The ground south of Vauxhall Stairs to Vauxhall Creek (see Plate 123) was part of the demesne land of Vauxhall Manor and belonged to the Dean and Chapter of Canterbury. Part of this ground was leased towards the end of the 17th century to Gerrard Weymans, (fn. 5) who had built “several mills for the cutting of Marble and a fair brick messuage and dwelling house there,” while on other parts of it were the barge houses of the Clothworkers', Mercers' and Fishmongers' Companies, several inns, the Feathers, the Royal Oak, etc., and the glasshouse of John Bellingham. (fn. 6)

In 1767 and 1777, Sir Joseph Mawbey obtained leases of the whole of this property from the Dean and Chapter, including what was described in 1777 as a messuage called the Vine, with three stables and a garden which had recently been made into a bowling green. (fn. 7) There he established a distillery which was subsequently taken over by Robert Burnett. When Vauxhall Bridge was built in 1809, the approach road from Kennington Lane was built across this property, the old Royal Oak Tavern being pulled down for the purpose. The Cumberland Tavern and Gardens, then a popular place of resort, lay to the south. (fn. 8) On the site of the old Vine Inn and close to the distillery, Sir Robert Burnett built a residence which was described in 1809 as “modern,” (fn. 6) and in 1823 as “replete with every Office and Convenience fitting for a genteel Family.” (fn. 6) The firm of Burnetts remained in possession until 1928, when it was taken over by the Distillers Company, Ltd. (fn. 2) The house, which is still standing, and is known as No. 85 Albert Embankment, is now owned and occupied by the Anglo-American Oil Company, Ltd.

Architectural Description

This is an asymmetrically grouped house of two and three storeys, built in yellow brick partly stuccoed with stone dressings. The main front faces northward and has bowed projections at either end. Its entrance has a stuccoed surround and a segmental patterned fanlight with a modelled female head to the keystone. There is paterae ornament with light pendant enrichment to each spandrel and an austere wood panelled porch set forward from the doorway. The elevation is unified by a deep band at first floor level, and there is a mutule cornice with blocking course to the parapet (Plate 118b).
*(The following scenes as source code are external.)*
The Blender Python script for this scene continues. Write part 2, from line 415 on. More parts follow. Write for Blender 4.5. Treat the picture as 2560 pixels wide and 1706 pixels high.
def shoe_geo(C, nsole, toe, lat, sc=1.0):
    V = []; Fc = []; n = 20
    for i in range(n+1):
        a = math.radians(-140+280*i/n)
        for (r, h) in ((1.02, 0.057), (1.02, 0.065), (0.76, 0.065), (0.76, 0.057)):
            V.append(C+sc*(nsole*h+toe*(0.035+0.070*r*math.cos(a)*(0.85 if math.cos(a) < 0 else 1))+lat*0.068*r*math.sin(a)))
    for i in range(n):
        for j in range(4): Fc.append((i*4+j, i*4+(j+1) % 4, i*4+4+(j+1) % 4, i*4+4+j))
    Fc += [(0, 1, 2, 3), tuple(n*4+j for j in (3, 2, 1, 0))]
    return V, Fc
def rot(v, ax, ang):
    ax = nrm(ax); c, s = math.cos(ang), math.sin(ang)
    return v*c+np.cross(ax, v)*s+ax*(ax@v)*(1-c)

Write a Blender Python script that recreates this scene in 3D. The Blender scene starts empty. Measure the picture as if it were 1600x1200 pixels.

The room adjacent to the entrance has a small splayed bay window and contains a delicately detailed fireplace with reeded white marble surround and carved panels beneath a moulded shelf. The entrance hall has a mutule cornice and enriched ceiling rose, and above the spiral staircase the ceiling, pierced by an oval skylight with simple plaster relief, has a reeded cornice entwined with a foliated motif.

Figure 53:

No. 85 Albert Embankment, fireplace. Measured drawing

Footnotes

  • n1. During the excavations for Messrs. Doulton's premises, the headquarters of the London Fire Brigade, W. H. Smith & Son's premises, and the Ministry of Works building, many fragments of 17th and 18th century delft pottery were found. See, inter alia, English delft ware, by F.H. Garner.
  • 1. City of London Records, Norden's Survey of Kennington, 1615.
  • 2. Family tradition, 1641–1941, an unpublished account of British firms of distillers, by H. Sarson.
  • 3. D.N.B.
  • 4. The life, times and scientific labours of the second Marquis of Worcester, by Henry Dircks, 1865.
  • 5. Church Commissioners: File, 70433.
  • 6. Church Commissioners: File, 70432.
  • 7. Church Commissioners: Deeds, 70308, fol. 23.
  • 8. L.C.C. Ceremonial pamphlet issued on the opening of Vauxhall Bridge, 1906.